Thursday, May 13, 2010

The NCAA Crack Down on Bat Rolling -1 Year Later

It has been a year since  Jim Paronto, the NCAA baseball rules secretary/guru sent out his memorandum on bat rolling -- that pesky compression process that "hardens" alloy and composite bats to deliver more distance -- and we were curious how many violations the organization has uncovered, and actions taken regarding individuals and school programs.

Here's the original memo:

TO: Athletics Directors, Compliance Administrators and Head Baseball Coaches.
FROM: Jim Paronto, secretary-rules editor NCAA Baseball Rules Committee.
SUBJECT: Bat Alterations.
In an ongoing effort to provide an environment for fair and safe competition, the NCAA is sharing information it has received dealing with some non-wood baseball bats.

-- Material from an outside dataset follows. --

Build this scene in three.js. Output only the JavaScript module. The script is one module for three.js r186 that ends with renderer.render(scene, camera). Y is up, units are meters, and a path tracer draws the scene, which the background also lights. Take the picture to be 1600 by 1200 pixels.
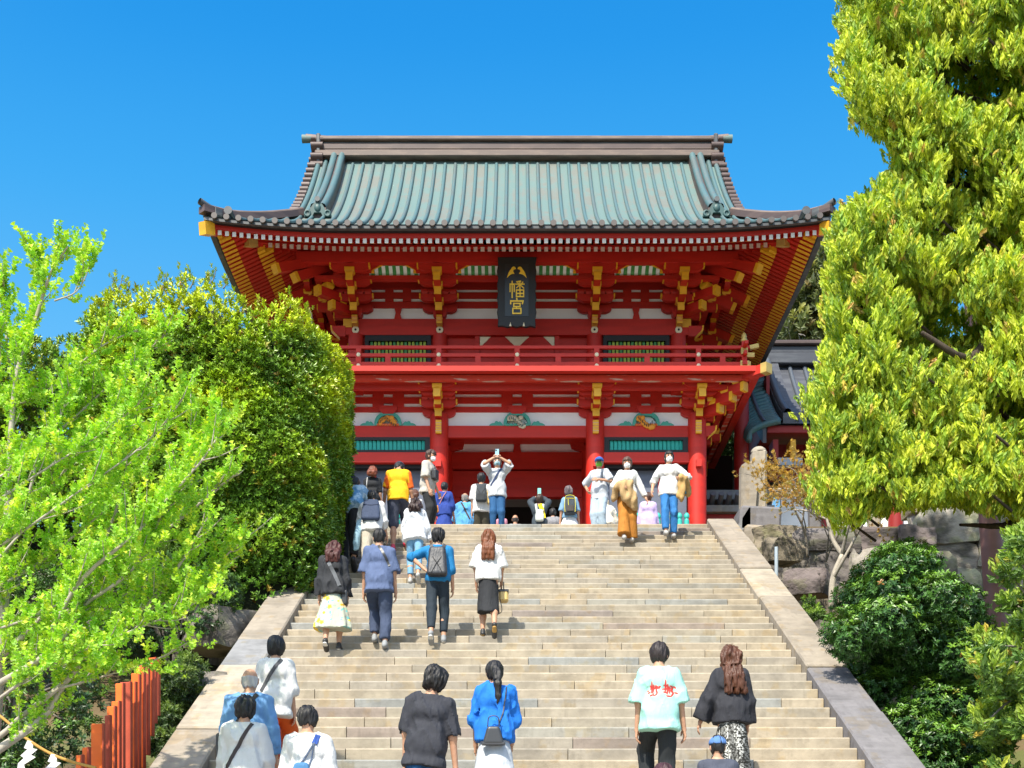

It has come to the attention of the NCAA that there are several companies that offer to “roll” or “shave” non-wood bats in order to increase the performance of the bat. This type of alteration apparently improves the performance of the bat, in some cases considerably.
According to NCAA Baseball Rule 1-12-b: “Any bat that ... has been altered or flattened so as to affect the distance factor or cause an unusual reaction on the baseball shall be removed from the game.” During NCAA championship competition, any bat that is found to be in violation of Rule 1-12-b may subject the team and/or student-athlete to further sanctions under the NCAA’s championship misconduct policies.
Additionally, NCAA Bylaw 17.33 requires all member institutions to adhere to the playing rules of the sport in all contests. An institution’s failure to do so may subject it to penalties from the appropriate championship committee and may potentially constitute a violation of NCAA Bylaw 10.01.1 (Honesty and Sportsmanship) and 10.1 (Unethical Conduct).
The NCAA plans to collect and test bats at many sites of this year’s championships. Any bats found to be out of compliance or showing signs of altering may not be allowed in subsequent play.